STATUS: TGIF. Fun weekend planned as the in-laws (whom I adore) are in town for Father’s Day. Coors Field here we come.
What’s playing on the iPod right now? 50 WAYS TO LEAVE YOUR LOVER by Simon & Garfunkel
I love the memoir. I could talk about this genre for weeks but I imagine some blog readers are thinking, “move on already.”
Seriously though, I read a lot of recently published memoirs on my own, for fun, because I just love that thrilling inside look into another person’s life. If I found more “just blow me away” ones, I would take them on. So I’m going to continue talking about this genre until I’ve exhausted all rant-worthy topics associated with it (and don’t worry, my arsenal is starting to run low).
So the above title to this blog entry is yet another kiss-of-death-otherwise-known-as-an-automatic-NO-from-an-agent for any aspiring memoirist. I cannot count the number of times I’ve chatted with a writer in person who has finished a memoir but when pitching the project to me will often say, “I wrote it as a memoir but it could be published as a novel instead.”
The answer to that is no it can’t.
And yes, I’m going to tell you why because this misconception is definitely a rant-worthy topic.
Although a memoir often shares certain similarities to a novel (as in there are scenes, dialogue, development of characters, and sometimes world-building) a memoir is not the same as a novel. They are two, distinctly different creative processes in how they are crafted and written.
So an already written memoir can’t be “published” as a novel or even vice-versa. It’s like saying my nonfiction self-help book can double as a novel. These are two wholly different entities. Apples and Oranges (James Frey, non-withstanding, but even A Million Little Pieces would have to be redone completely to make it stand as a novel because the crafting of a novel is not the same as the crafting of a memoir). Repeat after me: they are not interchangeable.

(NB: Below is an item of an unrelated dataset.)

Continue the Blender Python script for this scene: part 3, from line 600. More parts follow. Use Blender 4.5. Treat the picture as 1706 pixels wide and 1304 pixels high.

Now, I’m not talking about writers who have yet to begin the writing process and are wondering if they should simply take the real-life experience and use that as inspiration for writing a novel. That’s a different ball game altogether (but I also want to point out that such a direction has a whole different set of pitfalls). The key words here are “use it as inspiration.” Let’s just say when writers try to take a real life event and fictionalize it, something gets lost in the translation because the writers get too attached to what “actually happened” versus writing an original scene with developing characters and so on. Usually, but not always, the writing of this “novel” is just terrible because the writer doesn’t have any distance to the material nor are they using the elements of writing good fiction to create it.
But as I said, that’s actually a whole other blog entry. A memoir is a memoir—not a novel. A novel is a novel and can’t easily be “revised” into a memoir.
So don’t approach me with, “I’ve written a memoir but if it would be better, you could submit and publish it as a novel instead.”